Social mobility, of course, means entirely different things in societies with different levels of inequality. Part of the obsession with social mobility in very unequal societies is the paranoia about the catastrophe of losing your place at the trough. In more equal societies, mobility is less traumatic.

Slightly OT, but it's interesting to see the continual reference to grammar schools as an agent of social mobility. They were so good that at the time 80-odd percent of the working class left school at 15 with few qualifications. Not those plucked out to go to grammar school, of course. And these were the golden days of social mobility ...

Account Deleted

We are currently suffering from social mobility nostalgia, as the Braggs and the Bakewells approach their dotage.

GG is not off topic in being bemused by the harping on about grammar schools. These benefited a small minority in the 50s/60s, one that is now disproportionately represented in the "meritocratic" sectors of TV, journalism and the arts, where this nostalgia is manufactured.

Social mobility was not as extensive then as they'd like to believe, and those nostalgic sectors have proved among the worst in entrenching privilege in recent years (Allegra Stratton clearly has no experience of poverty).

Social mobility is thought important because it is evidence of equality of opportunity, but mobility requires a "from" and a "to", so it is in fact continuing evidence that equality of opportunity has only a limited impact.

Class mobility is also by definition exceptional. The majority have always followed their parents' station in life, and probably always will. There's nothing intrinsically wrong in that.

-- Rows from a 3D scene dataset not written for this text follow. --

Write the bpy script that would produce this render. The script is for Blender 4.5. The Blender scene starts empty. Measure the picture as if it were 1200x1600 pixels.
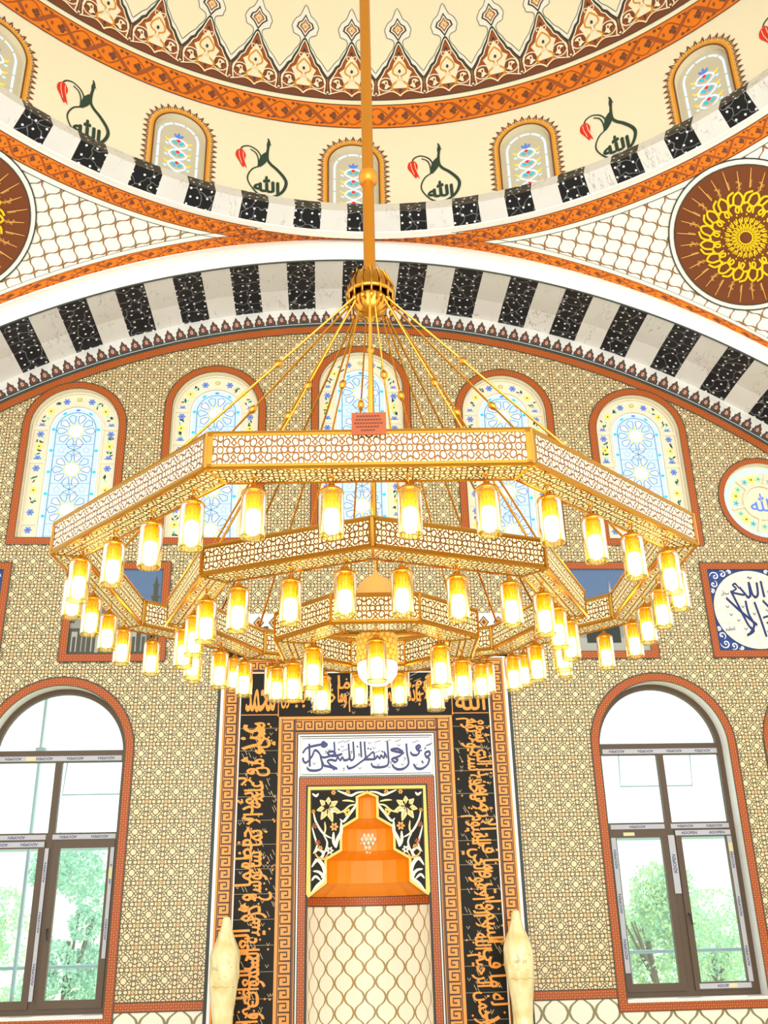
import bpy, math, random
from math import sin, cos, pi, sqrt, radians, atan2, hypot, floor
from mathutils import Vector, Matrix
from mathutils.geometry import tessellate_polygon
from mathutils.bvhtree import BVHTree
random.seed(7)
S = bpy.context.scene
COL = S.collection

# ------------------------------------------------------------------ camera, world, lights, exposure
YAW, PITCH, ROLL, FPX = 0.0696214, 0.4064643, -0.0238719, 1491.836
CAM = Vector((-0.54354, -12.0, 0.0))
fw = Vector((sin(YAW) * cos(PITCH), cos(YAW) * cos(PITCH), sin(PITCH)))
r0 = Vector((cos(YAW), -sin(YAW), 0.0)); u0 = r0.cross(fw)
rr = r0 * cos(ROLL) + u0 * sin(ROLL); uu = -r0 * sin(ROLL) + u0 * cos(ROLL)
cd = bpy.data.cameras.new('camera'); cam = bpy.data.objects.new('camera', cd); COL.objects.link(cam)
cd.sensor_fit = 'HORIZONTAL'; cd.sensor_width = 36.0; cd.lens = FPX / 1200 * 36.0
cd.clip_start = 0.05; cd.clip_end = 300
M = Matrix((rr, uu, -fw)).transposed().to_4x4(); M.translation = CAM
cam.matrix_world = M
S.camera = cam

W = bpy.data.worlds.new('sky'); S.world = W; W.use_nodes = True
bg = W.node_tree.nodes['Background']; bg.inputs[0].default_value = (0.93, 0.975, 1.0, 1); bg.inputs[1].default_value = 1.5

def area(name, loc, target, sx, sy, power, col):
    l = bpy.data.lights.new(name, 'AREA'); l.shape = 'RECTANGLE'; l.size = sx; l.size_y = sy; l.energy = power; l.color = col
    o = bpy.data.objects.new(name, l); COL.objects.link(o); o.location = loc
    o.rotation_euler = (Vector(target) - Vector(loc)).to_track_quat('-Z', 'Y').to_euler()
    return o
# unseen fill areas added behind the camera, in place of rear window daylight
area('rear_fill_light', (0, -22.0, 3.6), (0, 0, 3.2), 12, 7, 1500, (1.0, 0.955, 0.85))
area('low_fill_light', (0, -17.5, -0.6), (0, -6.0, 9.5), 11, 3, 800, (1.0, 0.955, 0.86))  # added low fill, aimed up into the dome

sl = bpy.data.lights.new('sun', 'SUN'); sl.energy = 3.2; sl.angle = radians(2); sl.color = (1, .97, .9)
so = bpy.data.objects.new('sun', sl); COL.objects.link(so); so.rotation_euler = Vector((-.25, -.5, -.85)).to_track_quat('-Z', 'Y').to_euler()

S.view_settings.view_transform = 'Standard'; S.view_settings.look = 'None'
S.view_settings.exposure = 0.05; S.view_settings.gamma = 1.0; S.view_settings.use_curve_mapping = False
S.cycles.max_bounces = 6; S.cycles.diffuse_bounces = 3; S.cycles.glossy_bounces = 3
S.cycles.transparent_max_bounces = 12; S.cycles.transmission_bounces = 4
S.cycles.caustics_reflective = False; S.cycles.caustics_refractive = False
S.cycles.sample_clamp_indirect = 6.0

# ------------------------------------------------------------------ node expressions
NT = None
class X:
    def __init__(s, k): s.k = k
    def __add__(a, b): return mth('ADD', a, b)
    __radd__ = __add__
    def __sub__(a, b): return mth('SUBTRACT', a, b)
    def __rsub__(a, b): return mth('SUBTRACT', b, a)
    def __mul__(a, b): return mth('MULTIPLY', a, b)
    __rmul__ = __mul__
    def __truediv__(a, b): return mth('DIVIDE', a, b)
def put(v, inp):
    if isinstance(v, X): NT.links.new(v.k, inp)
    elif isinstance(v, bpy.types.NodeSocket): NT.links.new(v, inp)
    else: inp.default_value = v
def mth(op, *a):
    n = NT.nodes.new('ShaderNodeMath'); n.operation = op
    for i, v in enumerate(a): put(v, n.inputs[i])
    return X(n.outputs[0])
def xabs(a): return mth('ABSOLUTE', a)
def fract(a): return mth('FRACT', a)
def xmin(a, b): return mth('MINIMUM', a, b)
def xmax(a, b): return mth('MAXIMUM', a, b)
def xsqrt(a): return mth('SQRT', a)
def xsin(a): return mth('SINE', a)
def xcos(a): return mth('COSINE', a)
def length(a, b): return xsqrt(a * a + b * b)
def sstep(lo, hi, x):
    n = NT.nodes.new('ShaderNodeMapRange'); n.interpolation_type = 'SMOOTHSTEP'
    put(x, n.inputs[0]); n.inputs[1].default_value = lo; n.inputs[2].default_value = hi
    return X(n.outputs[0])
def rstep(lo, hi, x): return 1.0 - sstep(lo, hi, x)
def mixc(f, a, b):
    n = NT.nodes.new('ShaderNodeMix'); n.data_type = 'RGBA'
    put(f, n.inputs[0]); put(a, n.inputs[6]); put(b, n.inputs[7])
    return n.outputs[2]
def noise(scale, detail=2.0, rough=0.5, vec=None, dist=0.0):
    n = NT.nodes.new('ShaderNodeTexNoise'); n.inputs['Scale'].default_value = scale
    n.inputs['Detail'].default_value = detail; n.inputs['Roughness'].default_value = rough; n.inputs['Distortion'].default_value = dist
    NT.links.new(vec if vec is not None else objc(), n.inputs['Vector'])
    return X(n.outputs['Fac'])
def objc():
    return NT.nodes.new('ShaderNodeTexCoord').outputs['Object']
def uvc():
    return NT.nodes.new('ShaderNodeTexCoord').outputs['UV']
def sep(v):
    n = NT.nodes.new('ShaderNodeSeparateXYZ'); NT.links.new(v, n.inputs[0]); return [X(o) for o in n.outputs]
def lin(h):
    h = h.lstrip('#'); o = []
    for i in (0, 2, 4):
        c = int(h[i:i + 2], 16) / 255; o.append(c / 12.92 if c <= .04045 else ((c + .055) / 1.055) ** 2.4)
    return (*o, 1.0)
def material(name, fn, rough=0.5, metal=0.0, spec=0.3, emit=None, estr=0.0, trans=0.0, coat=0.0):
    global NT
    m = bpy.data.materials.new(name); m.use_nodes = True; NT = m.node_tree
    b = NT.nodes['Principled BSDF']
    c = fn() if callable(fn) else lin(fn)
    put(c, b.inputs['Base Color'])
    b.inputs['Roughness'].default_value = rough; b.inputs['Metallic'].default_value = metal
    b.inputs['Specular IOR Level'].default_value = spec
    b.inputs['Coat Weight'].default_value = coat
    if emit is not None:
        put(lin(emit) if isinstance(emit, str) else (c if emit is True else emit), b.inputs['Emission Color']); b.inputs['Emission Strength'].default_value = estr
    return m
def speckle(h, amt=0.06, scale=6.0):
    a = lin(h)
    def f():
        lo = tuple(max(0, v * (1 - amt)) for v in a[:3]) + (1,); hi = tuple(v * (1 + amt) for v in a[:3]) + (1,)
        return mixc(noise(scale, 3), lo, hi)
    return f

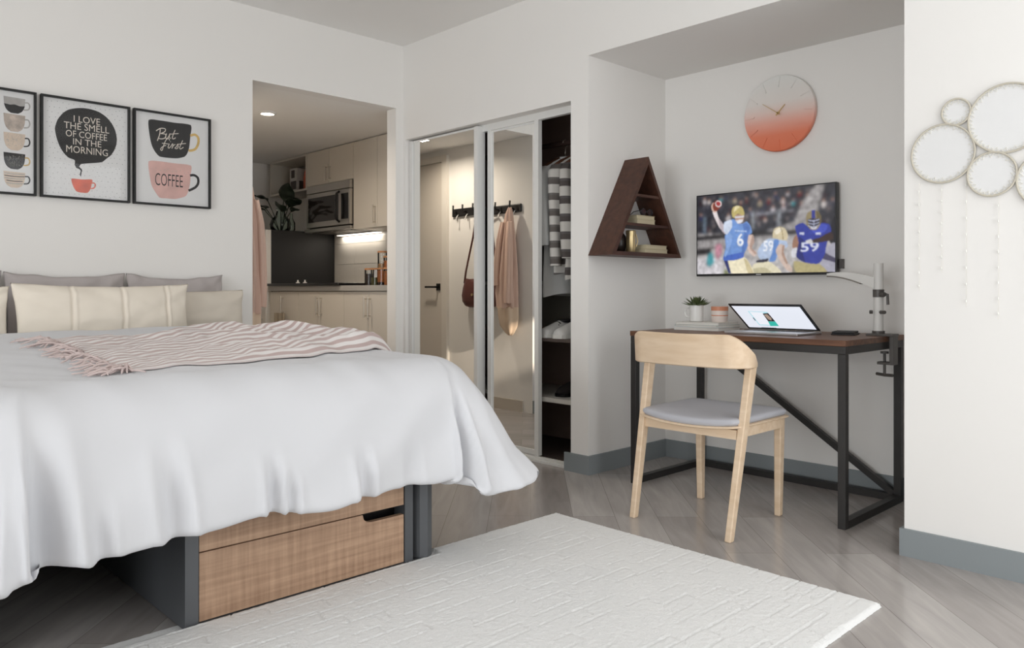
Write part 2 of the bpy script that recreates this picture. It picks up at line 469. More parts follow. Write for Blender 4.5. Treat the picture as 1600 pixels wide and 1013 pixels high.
ART_TV = {'tsh1': [(2.115,1.306),(2.092,1.313),(2.072,1.289),(2.082,1.242),(2.092,1.194),(2.108,1.147),(2.124,1.137),(2.116,1.207),(2.107,1.267)],'tsh1b': [(2.226,1.142),(2.168,1.152),(2.111,1.159),(2.111,1.132),(2.161,1.119),(2.226,1.119)],'tsh1c': [(2.202,1.272),(2.175,1.246),(2.188,1.192),(2.215,1.139),(2.221,1.145),(2.21,1.199),(2.215,1.248)],'a1s': [(2.257,1.346),(2.226,1.31),(2.198,1.266),(2.215,1.258),(2.248,1.292)],'p1s': [(2.108,1.128),(2.082,1.109),(2.052,1.047),(2.082,1.047),(2.098,1.087)],'h1s': [(2.161,1.403),(2.141,1.407),(2.132,1.399),(2.153,1.384),(2.167,1.373)],'ch1': [(2.161,1.279),(2.092,1.271),(2.092,1.265),(2.161,1.272)],'t3s': [(1.808,1.228),(1.779,1.204),(1.787,1.148),(1.773,1.096),(1.82,1.126),(1.808,1.194)],'t3h': [(1.738,1.255),(1.692,1.282),(1.66,1.272),(1.675,1.243),(1.721,1.236)],'h3s': [(1.718,1.35),(1.692,1.321),(1.695,1.283),(1.711,1.295)],'h2h': [(1.935,1.262),(1.911,1.277),(1.892,1.271),(1.909,1.251),(1.928,1.243)],'a2s': [(1.891,1.186),(1.88,1.184),(1.886,1.151),(1.865,1.099),(1.874,1.092),(1.898,1.145)],'p2s': [(2.054,1.071),(1.992,1.078),(1.954,1.049),(2.048,1.046)],'ab': [(2.062,1.241),(2.054,1.246),(2.048,1.209),(2.061,1.181),(2.036,1.155),(2.044,1.145),(2.074,1.181)],'f1': [(2.393,1.129),(2.236,1.134),(2.226,1.045),(2.393,1.048)],'f2': [(2.222,1.075),(2.192,1.054),(2.198,1.045),(2.228,1.045)],'f3': [(1.838,1.092),(1.808,1.097),(1.802,1.042),(1.847,1.042)],'rail': [(2.393,1.257),(2.056,1.264),(1.808,1.262),(1.622,1.268),(1.622,1.24),(1.808,1.239),(2.056,1.24),(2.393,1.232)],'wall': [(2.393,1.27),(2.175,1.261),(1.992,1.261),(1.832,1.303),(1.785,1.402),(1.721,1.474),(1.675,1.475),(1.715,1.34),(1.808,1.228),(1.992,1.202),(2.188,1.174),(2.393,1.176)],'post1': [(2.354,1.362),(2.336,1.36),(2.336,1.267),(2.354,1.268)],'post2': [(2.065,1.372),(2.048,1.37),(2.048,1.275),(2.065,1.276)],'post3': [(1.92,1.372),(1.903,1.371),(1.903,1.285),(1.92,1.286)],'railbar': [(2.056,1.359),(1.832,1.366),(1.832,1.354),(2.056,1.346)],'field': [(2.393,1.176),(2.188,1.186),(1.992,1.214),(1.808,1.239),(1.622,1.251),(1.622,1.042),(2.393,1.048)],'arm1': [(2.295,1.385),(2.274,1.393),(2.257,1.349),(2.226,1.313),(2.188,1.302),(2.181,1.265),(2.215,1.258),(2.25,1.293),(2.276,1.338)],'hand1': [(2.304,1.417),(2.292,1.435),(2.274,1.421),(2.267,1.389),(2.283,1.381),(2.299,1.395)],'ball': [(2.295,1.419),(2.283,1.44),(2.264,1.448),(2.244,1.439),(2.239,1.421),(2.25,1.404),(2.271,1.388),(2.288,1.394)],'ballw': [(2.278,1.435),(2.264,1.444),(2.244,1.436),(2.241,1.418),(2.257,1.408),(2.276,1.418)],'balli': [(2.274,1.435),(2.262,1.44),(2.248,1.434),(2.246,1.42),(2.258,1.413),(2.272,1.421)],'torso1': [(2.226,1.322),(2.188,1.335),(2.161,1.336),(2.121,1.31),(2.092,1.32),(2.069,1.294),(2.062,1.258),(2.092,1.242),(2.085,1.194),(2.108,1.147),(2.111,1.132),(2.161,1.119),(2.226,1.119),(2.229,1.139),(2.215,1.193),(2.221,1.249),(2.209,1.272)],'slv1': [(2.222,1.325),(2.181,1.335),(2.178,1.295),(2.209,1.257),(2.229,1.286)],'helm1': [(2.18,1.38),(2.171,1.401),(2.148,1.408),(2.121,1.4),(2.107,1.375),(2.108,1.351),(2.141,1.364),(2.158,1.357),(2.161,1.342),(2.176,1.352)],'face1': [(2.158,1.36),(2.108,1.355),(2.111,1.327),(2.134,1.31),(2.156,1.327)],'mask1': [(2.161,1.351),(2.108,1.352),(2.109,1.344),(2.16,1.342)],'mask1b': [(2.156,1.33),(2.111,1.334),(2.118,1.318),(2.144,1.311)],'arm1b': [(2.092,1.245),(2.056,1.249),(2.048,1.21),(2.062,1.181),(2.036,1.157),(2.049,1.133),(2.082,1.164),(2.092,1.206)],'pants1': [(2.202,1.12),(2.111,1.134),(2.082,1.111),(2.052,1.047),(2.175,1.048),(2.188,1.071)],'stripe1': [(2.226,1.118),(2.203,1.119),(2.183,1.049),(2.198,1.048)],'torso2': [(2.03,1.162),(1.998,1.208),(1.966,1.224),(1.929,1.222),(1.874,1.208),(1.865,1.179),(1.898,1.163),(1.929,1.118),(1.96,1.113),(2.017,1.121)],'torso2b': [(1.938,1.217),(1.911,1.21),(1.929,1.112),(1.966,1.107),(1.948,1.153)],'helm2': [(1.946,1.246),(1.938,1.272),(1.911,1.282),(1.88,1.272),(1.865,1.242),(1.868,1.214),(1.892,1.212),(1.929,1.222),(1.945,1.226)],'arm2': [(1.911,1.193),(1.88,1.185),(1.886,1.151),(1.865,1.099),(1.841,1.07),(1.844,1.05),(1.874,1.065),(1.911,1.117),(1.929,1.159)],'pants2': [(2.056,1.092),(1.998,1.108),(1.954,1.101),(1.898,1.048),(2.049,1.046)],'belt2': [(2.03,1.115),(1.97,1.122),(1.979,1.105),(2.036,1.103)],'torso3': [(1.826,1.28),(1.785,1.294),(1.75,1.264),(1.721,1.262),(1.692,1.288),(1.653,1.278),(1.642,1.241),(1.664,1.187),(1.675,1.133),(1.704,1.089),(1.773,1.096),(1.82,1.126),(1.808,1.194),(1.817,1.24)],'helm3': [(1.77,1.316),(1.761,1.343),(1.732,1.354),(1.704,1.342),(1.692,1.311),(1.695,1.283),(1.715,1.256),(1.744,1.258),(1.764,1.282)],'face3': [(1.761,1.31),(1.701,1.308),(1.707,1.278),(1.727,1.268),(1.75,1.275)],'hs3': [(1.741,1.353),(1.724,1.353),(1.721,1.313),(1.741,1.313)],'arm3': [(1.832,1.223),(1.808,1.239),(1.808,1.194),(1.817,1.16),(1.832,1.149),(1.841,1.184)],'glove3': [(1.838,1.167),(1.814,1.171),(1.817,1.126),(1.841,1.124),(1.847,1.144)],'arm3b': [(1.67,1.232),(1.642,1.241),(1.636,1.203),(1.732,1.19),(1.738,1.207),(1.698,1.217)],'pants3': [(1.832,1.104),(1.773,1.096),(1.704,1.089),(1.664,1.044),(1.814,1.042)],'glove3b': [(1.773,1.203),(1.744,1.211),(1.735,1.193),(1.755,1.189)],'dk4': [(1.642,1.291),(1.622,1.311),(1.622,1.175),(1.653,1.198)],'wh4': [(1.664,1.165),(1.622,1.186),(1.622,1.043),(1.698,1.056)],'wh4b': [(1.678,1.144),(1.622,1.114),(1.622,1.092),(1.684,1.111)],'sl': [(2.393,1.188),(2.306,1.188),(2.302,1.154),(2.393,1.151)],'t6': [(2.144,1.257),(2.108,1.195)],'t59': [(1.998,1.214),(1.942,1.159)],'t59b': [(1.796,1.196),(1.704,1.15)],'per1': [(2.278,1.202),(2.243,1.21),(2.236,1.164),(2.264,1.122),(2.278,1.153)],'per2': [(2.327,1.148),(2.299,1.166),(2.285,1.11),(2.316,1.086),(2.334,1.105)],'p1': [(2.188,1.277),(2.085,1.275)],'pat3': [(1.802,1.247),(1.779,1.246),(1.779,1.235),(1.802,1.236)],'pat3b': [(1.721,1.243),(1.695,1.241),(1.695,1.23),(1.721,1.232)]}
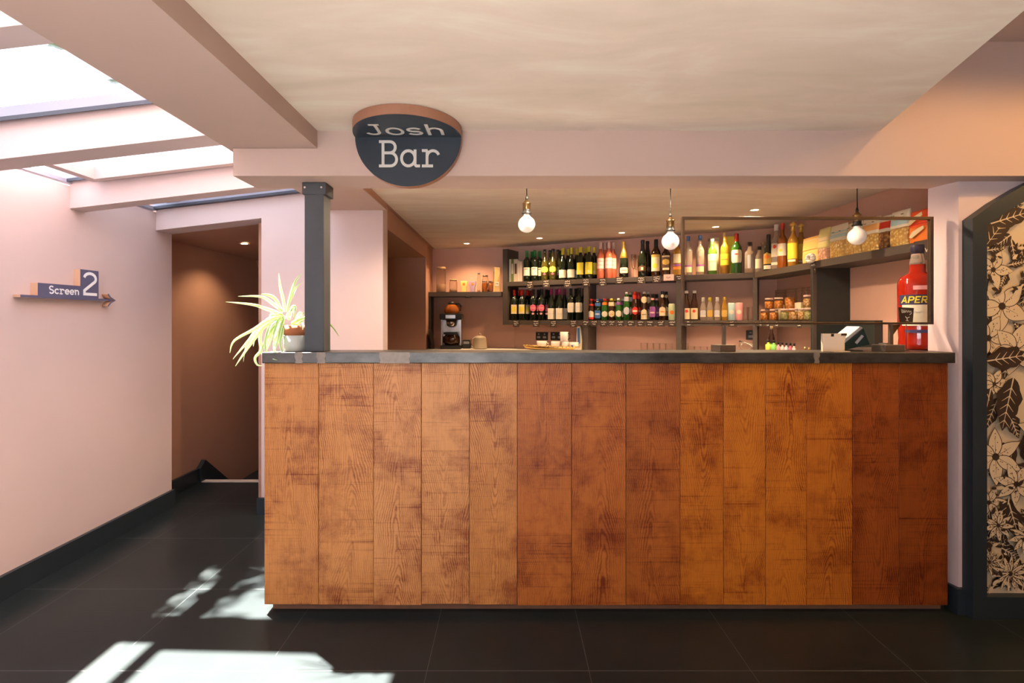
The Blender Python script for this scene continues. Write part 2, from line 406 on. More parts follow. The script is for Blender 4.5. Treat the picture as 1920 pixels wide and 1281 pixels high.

Equality of opportunity is a busted flush. Equality of outcome is what we should be aiming for (see: http://fromarsetoelbow.blogspot.co.uk/2012/05/thats-totally-radical-dude.html for some ideas). The goal should be a society in which social mobility is meaningless.


"banks prospered for years when they were run by the old boy network, and collapsed soon after meritocratic physics PhDs and sons of electricians took over."

There you go again Chris. For someone usually so perceptive and analytical you seem to be blinded to reason whenever a Physics PhD hoves into view.

Is there something in your past you're not telling us? Some incident in the college bar?